Scope Auditing
scafld audit compares the files declared in the spec against the actual git diff. It catches scope creep -- changes the agent made that weren't in the plan.
Usage
scafld audit add-auth -b mainThe -b flag sets the git reference to diff against. Defaults to HEAD~1, falls back to main or master if that fails.
Output categories
| Category | Color | Meaning |
|---|---|---|
| Declared and changed | Green | Files in the spec that were actually modified. Expected. |
| Changed but not in spec | Red | Files modified in git but not declared in any phase. Scope creep. |
| In spec but not changed | Yellow | Files declared in the spec but not modified. Possibly incomplete work. |
Exit codes
0-- clean. All changes match the spec.1-- scope creep detected. Undeclared files were changed.
How it works
The audit collects every file path from all phases[*].changes[*].file entries in the spec, then diffs against the base ref.
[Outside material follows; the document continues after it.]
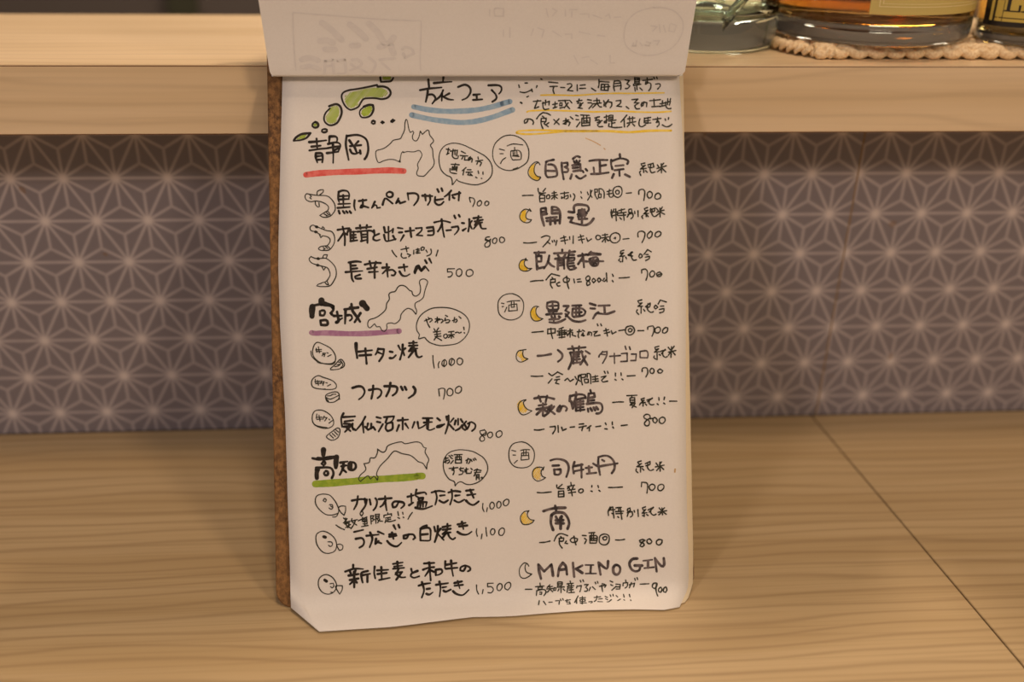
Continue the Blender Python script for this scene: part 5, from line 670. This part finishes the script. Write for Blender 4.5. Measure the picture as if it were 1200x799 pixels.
 (1, 'drink_note', 'fine', 0.68, 'first row of the note under the ninth drink', '1292 51 1326 50;1370 80 1371 68;1346 62 1391 64;1360 58 1382 59 1379 49 1359 49 1360 58;1352 42 1348 17;1352 42 1390 46 1400 32 1388 14;1367 33 1378 33 1375 22 1366 23;1422 69 1408 56;1411 59 1436 60;1404 48 1438 49;1422 58 1418 42 1406 31;1421 47 1435 33;1444 52 1441 40 1452 40 1454 51 1444 53;1465 81 1488 80 1486 64 1464 62 1465 81;1467 72 1486 72;1461 54 1498 55;1481 61 1479 26;1465 67 1461 54;1469 45 1463 35;1492 44 1500 36;1530 84 1532 76;1513 70 1547 72;1521 66 1524 62;1538 69 1535 62;1515 57 1549 59;1518 57 1511 27;1523 48 1543 50;1535 56 1533 26;1523 38 1545 39;1519 24 1550 25;1566 58 1563 47;1567 55 1589 58 1585 40 1579 27;1584 85 1587 76;1598 87 1602 78;1606 62 1626 62 1611 48 1621 39 1616 28 1604 28;1637 47 1628 30;1648 49 1662 35;1663 73 1666 65;1675 76 1678 67;1685 50 1720 56;1700 63 1714 60;1697 55 1700 22;1720 54 1713 44;1743 76 1757 69;1746 56 1757 51;1774 47 1749 27;1774 58 1797 55 1792 32 1773 33;1773 44 1793 43;1826 78 1828 67;1812 62 1811 48;1812 62 1837 63 1833 44 1821 36;1845 52 1874 59 1867 40;1857 63 1844 36;1875 84 1878 73;1888 87 1891 77;1903 53 1926 53 1950 53'),
 (1, 'drink_note', 'fine', 0.68, 'second row of the note under the ninth drink', '1361 -13 1354 -41;1383 -18 1393 -42;1410 -26 1428 -25;1447 -18 1467 -17 1461 -44;1473 -9 1475 -19;1485 -7 1487 -16;1498 -20 1524 -15;1507 -14 1502 -31 1519 -28 1520 -44 1503 -43;1568 5 1545 -34;1558 -13 1554 -42;1575 -8 1606 -6;1577 -18 1602 -16 1601 -29 1575 -30 1577 -18;1590 1 1584 -48 1574 -39;1580 -39 1605 -41;1620 -34 1637 -31 1637 -39 1629 -43;1651 -8 1686 -5;1667 0 1661 -22 1648 -34;1673 -19 1693 -17;1667 -35 1692 -38;1711 -5 1722 -11;1710 -18 1720 -25;1740 -26 1723 -40 1715 -40;1738 3 1740 -6;1753 5 1754 -4;1769 -2 1776 -11;1772 -35 1788 -25;1809 3 1810 -13;1806 -30 1809 -34;1840 1 1841 -14;1841 -32 1842 -38'),
 (1, 'price', 'fine', 0.82, 'price of the ninth drink', '1989 55 1974 53 1967 36 1978 27 1990 38 1994 52;1992 55 1985 19 1989 -15;2013 32 2000 24 1999 9 2009 6 2017 20 2013 32;2039 33 2026 23 2025 8 2035 4 2044 19 2039 33'),
 (1, 'moon_drawing', 'fine', 0.55, 'yellow crescent moon, first down the drink list', '1423 2289 1414 2303 1397 2303 1376 2286 1362 2264 1359 2241 1375 2218 1403 2205 1419 2212 1423 2225 1406 2229 1392 2249 1393 2275 1402 2295 1414 2300;1423 2226 1425 2218'),
 (0, 'moon_fill', 'yellowf', 0.0, '', 'f 1396 2299 1376 2281 1364 2258 1367 2235 1386 2215 1411 2209 1417 2221 1403 2229 1391 2246 1390 2275'),
 (1, 'moon_drawing', 'fine', 0.55, 'yellow crescent moon, second down the drink list', '1371 2042 1362 2054;1362 2056 1365 2042;1359 2049 1337 2053 1316 2037 1308 2012 1318 1992 1341 1981 1361 1985 1371 1997 1352 2000 1341 2011 1345 2031 1359 2048'),
 (0, 'moon_fill', 'yellowf', 0.0, '', 'f 1342 2048 1325 2043 1312 2017 1318 1994 1338 1985 1347 2000 1339 2017 1342 2037'),
 (1, 'moon_drawing', 'fine', 0.55, 'yellow crescent moon, third down the drink list', '1344 1781 1333 1790;1336 1793 1336 1781;1333 1786 1313 1782 1299 1759 1304 1734 1326 1724 1349 1727 1366 1738 1346 1739 1330 1753 1327 1773 1336 1784'),
 (0, 'moon_fill', 'yellowf', 0.0, '', 'f 1327 1783 1313 1776 1300 1756 1306 1737 1326 1726 1343 1730 1341 1739 1327 1753 1323 1770'),
 (1, 'moon_drawing', 'fine', 0.55, 'yellow crescent moon, fourth down the drink list', '1398 1534 1387 1537 1369 1532 1355 1509 1356 1481 1371 1461 1396 1459 1419 1470 1399 1477 1384 1497 1383 1520 1392 1534'),
 (0, 'moon_fill', 'yellowf', 0.0, '', 'f 1375 1534 1352 1509 1356 1481 1373 1461 1396 1460 1408 1470 1391 1483 1381 1503 1381 1526'),
 (1, 'moon_drawing', 'fine', 0.55, 'yellow crescent moon, fifth down the drink list', '1325 1309 1304 1306 1285 1302 1273 1282 1275 1257 1292 1244 1314 1248 1334 1260 1315 1267 1307 1284 1310 1304'),
 (0, 'moon_fill', 'yellowf', 0.0, '', 'h 1302 1304 1282 1296 1276 1280 1298 1262 1300 1248 1317 1250 1326 1259 1309 1273 1304 1290'),
 (1, 'moon_drawing', 'fine', 0.55, 'yellow crescent moon, sixth down the drink list', '1318 1045 1298 1040 1281 1026 1276 1001 1285 976 1302 965 1327 972 1349 985 1325 994 1309 1012 1305 1031 1318 1043'),
 (0, 'moon_fill', 'yellowf', 0.0, '', 'h 1287 1042 1269 1015 1278 998 1288 981 1305 975 1328 986 1311 1009 1303 1026 1295 1037'),
 (1, 'moon_drawing', 'fine', 0.55, 'yellow crescent moon, seventh down the drink list', '1406 689 1400 672;1403 683 1383 688 1357 682 1344 660 1348 632 1370 615 1396 622 1413 632 1396 639 1389 656 1394 675 1404 683'),
 (0, 'moon_fill', 'yellowf', 0.0, '', 'h 1369 690 1343 660 1351 635 1370 620 1384 625 1387 642 1382 659 1388 678'),
 (1, 'moon_drawing', 'fine', 0.55, 'yellow crescent moon, eighth down the drink list', '1321 462 1310 458;1320 460 1296 457 1278 438 1275 416 1286 393 1311 389 1337 398 1347 411 1329 414 1315 428 1311 445 1318 458'),
 (0, 'moon_fill', 'yellowf', 0.0, '', 'h 1298 454 1280 433 1280 405 1294 393 1320 393 1340 405 1320 414 1309 429 1304 446'),
 (1, 'moon_drawing', 'fine', 0.55, 'uncoloured crescent moon beside the last drink', '1313 171 1306 183 1290 189 1269 170 1262 146 1268 117 1288 108 1310 116 1328 129 1308 135 1296 147 1293 167 1298 183'),
]
write(HANDWRITING, page, sheet_pt)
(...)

Any file in the git diff that doesn't appear in the spec's declared changes is flagged.
Integration with review
The scope_drift automated review pass runs scafld audit internally. If scope creep is detected, the review fails and blocks completion.
When scope creep is legitimate
Sometimes the agent discovers a necessary change that wasn't anticipated in the spec. The right response is to update the spec with the additional file, record a deviation, and re-run the audit. Ignoring scope creep defeats the purpose of the spec as a contract.